Sri Lanka Central Bank assures banking sector stability in debt restructuring process

(LANKAPUVATH | COLOMBO) –The Central Bank of Sri Lanka (CBSL) has assured the banks that the regulatory stance in the on-going Domestic Debt Optimization (DDO) discussions with the diverse stakeholders will be that, the banking sector stability cannot be put at risk, Sri Lanka Banks Association (Guarantee) Ltd (SLBA) said in a statement.

The SLBA said the capital and liquidity of the banks need to be maintained sufficient to support the growth of the economy post-debt restructuring, together with other necessary measures to bring the Balance of Payments and Fiscal deficit into a sensible equilibrium.
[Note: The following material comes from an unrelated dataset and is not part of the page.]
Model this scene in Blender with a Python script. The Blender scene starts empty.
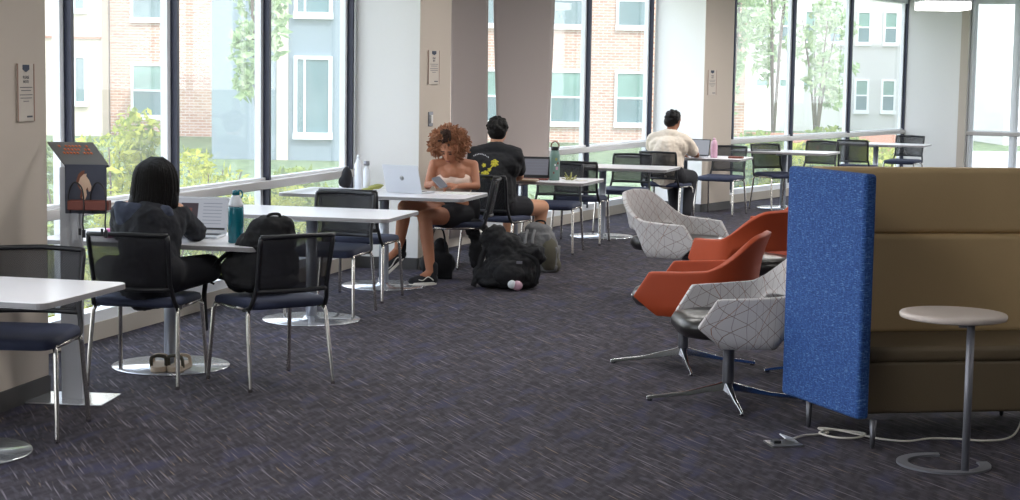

“Presently the banking sector is well capitalized with average Capital Adequacy Ratio over 15% and a Liquidity Coverage Ratio of 200%. The imperative remains to be that, this position is not weakened.”

The SLBA says it appreciates the long and arduous effort by CBSL leading up to the finalization of the Extended Fund Facility (EFF) from the International Monetary Fund (IMF).

“This has contributed to improvement of market sentiment and economic outlook for the rest of the year.”

The SLBA stressed the hard policy measures taken by CBSL to create the conditions for facilitating the ongoing disinflation process and to restore stability to the economy must also be recognized.

The Banking Association said it takes comfort from the CBSL’s assurance.

“The challenges that the economy and the banking system could face in the period ahead if the envisaged Balance of Payments and Fiscal Reforms are delayed or derailed are significant for the economy and the banks. We therefore take comfort from CBSL’s assurance.”

“At the launch of the IMF Regional Economic Outlook on Asia and Pacific Press Briefing in Hong Kong Krishna Srinivasan, Director, Asia and Pacific Department, noted that; when you restructure domestic debt, you have to make sure that you also safeguard financial ‘system’ stability. This thinking adds comfort to the banks at this time.”